◆ **STORED DATA**:
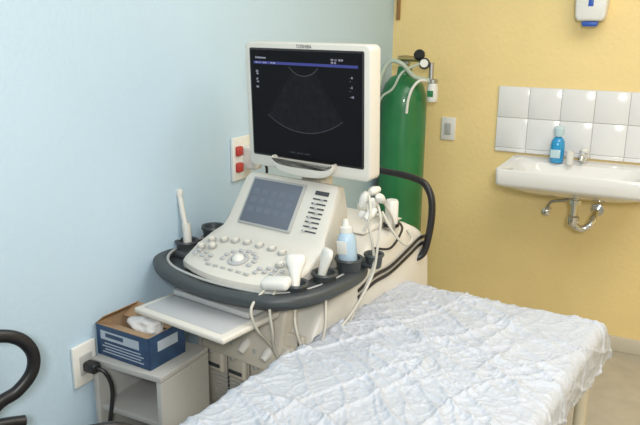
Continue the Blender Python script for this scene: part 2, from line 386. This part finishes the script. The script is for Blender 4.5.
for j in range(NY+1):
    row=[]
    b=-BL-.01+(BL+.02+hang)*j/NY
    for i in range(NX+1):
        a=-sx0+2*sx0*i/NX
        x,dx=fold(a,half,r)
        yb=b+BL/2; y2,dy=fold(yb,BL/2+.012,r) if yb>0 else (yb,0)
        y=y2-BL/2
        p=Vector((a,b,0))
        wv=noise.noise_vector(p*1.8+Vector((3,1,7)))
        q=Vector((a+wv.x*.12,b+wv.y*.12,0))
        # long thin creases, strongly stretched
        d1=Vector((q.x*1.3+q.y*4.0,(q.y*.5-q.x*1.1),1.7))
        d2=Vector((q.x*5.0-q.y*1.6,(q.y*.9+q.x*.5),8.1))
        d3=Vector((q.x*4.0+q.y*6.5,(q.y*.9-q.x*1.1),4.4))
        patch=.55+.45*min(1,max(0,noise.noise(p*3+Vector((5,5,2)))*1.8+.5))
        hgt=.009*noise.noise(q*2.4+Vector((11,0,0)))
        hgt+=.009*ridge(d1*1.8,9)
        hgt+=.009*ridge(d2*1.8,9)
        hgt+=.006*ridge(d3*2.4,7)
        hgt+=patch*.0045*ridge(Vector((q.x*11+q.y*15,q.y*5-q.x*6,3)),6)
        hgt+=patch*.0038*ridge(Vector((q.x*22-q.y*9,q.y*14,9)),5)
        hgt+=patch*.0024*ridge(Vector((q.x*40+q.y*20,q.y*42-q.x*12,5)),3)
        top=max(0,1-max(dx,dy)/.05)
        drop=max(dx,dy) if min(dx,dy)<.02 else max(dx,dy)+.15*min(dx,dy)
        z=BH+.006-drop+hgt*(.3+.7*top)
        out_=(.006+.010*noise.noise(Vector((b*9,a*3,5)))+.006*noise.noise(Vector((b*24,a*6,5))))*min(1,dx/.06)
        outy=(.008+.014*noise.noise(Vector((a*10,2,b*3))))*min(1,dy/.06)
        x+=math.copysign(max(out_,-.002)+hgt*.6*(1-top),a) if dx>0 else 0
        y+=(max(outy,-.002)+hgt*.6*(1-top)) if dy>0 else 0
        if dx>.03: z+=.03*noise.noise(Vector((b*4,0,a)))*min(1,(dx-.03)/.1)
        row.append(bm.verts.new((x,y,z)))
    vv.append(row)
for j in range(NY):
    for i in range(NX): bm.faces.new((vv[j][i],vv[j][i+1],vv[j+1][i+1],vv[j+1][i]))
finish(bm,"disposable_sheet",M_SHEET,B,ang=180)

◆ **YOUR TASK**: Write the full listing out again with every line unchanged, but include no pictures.

◆ **FULL RESPONSE**:
Continue the Blender Python script for this scene: part 2, from line 386. This part finishes the script. The script is for Blender 4.5.
for j in range(NY+1):
    row=[]
    b=-BL-.01+(BL+.02+hang)*j/NY
    for i in range(NX+1):
        a=-sx0+2*sx0*i/NX
        x,dx=fold(a,half,r)
        yb=b+BL/2; y2,dy=fold(yb,BL/2+.012,r) if yb>0 else (yb,0)
        y=y2-BL/2
        p=Vector((a,b,0))
        wv=noise.noise_vector(p*1.8+Vector((3,1,7)))
        q=Vector((a+wv.x*.12,b+wv.y*.12,0))
        # long thin creases, strongly stretched
        d1=Vector((q.x*1.3+q.y*4.0,(q.y*.5-q.x*1.1),1.7))
        d2=Vector((q.x*5.0-q.y*1.6,(q.y*.9+q.x*.5),8.1))
        d3=Vector((q.x*4.0+q.y*6.5,(q.y*.9-q.x*1.1),4.4))
        patch=.55+.45*min(1,max(0,noise.noise(p*3+Vector((5,5,2)))*1.8+.5))
        hgt=.009*noise.noise(q*2.4+Vector((11,0,0)))
        hgt+=.009*ridge(d1*1.8,9)
        hgt+=.009*ridge(d2*1.8,9)
        hgt+=.006*ridge(d3*2.4,7)
        hgt+=patch*.0045*ridge(Vector((q.x*11+q.y*15,q.y*5-q.x*6,3)),6)
        hgt+=patch*.0038*ridge(Vector((q.x*22-q.y*9,q.y*14,9)),5)
        hgt+=patch*.0024*ridge(Vector((q.x*40+q.y*20,q.y*42-q.x*12,5)),3)
        top=max(0,1-max(dx,dy)/.05)
        drop=max(dx,dy) if min(dx,dy)<.02 else max(dx,dy)+.15*min(dx,dy)
        z=BH+.006-drop+hgt*(.3+.7*top)
        out_=(.006+.010*noise.noise(Vector((b*9,a*3,5)))+.006*noise.noise(Vector((b*24,a*6,5))))*min(1,dx/.06)
        outy=(.008+.014*noise.noise(Vector((a*10,2,b*3))))*min(1,dy/.06)
        x+=math.copysign(max(out_,-.002)+hgt*.6*(1-top),a) if dx>0 else 0
        y+=(max(outy,-.002)+hgt*.6*(1-top)) if dy>0 else 0
        if dx>.03: z+=.03*noise.noise(Vector((b*4,0,a)))*min(1,(dx-.03)/.1)
        row.append(bm.verts.new((x,y,z)))
    vv.append(row)
for j in range(NY):
    for i in range(NX): bm.faces.new((vv[j][i],vv[j][i+1],vv[j+1][i+1],vv[j+1][i]))
finish(bm,"disposable_sheet",M_SHEET,B,ang=180)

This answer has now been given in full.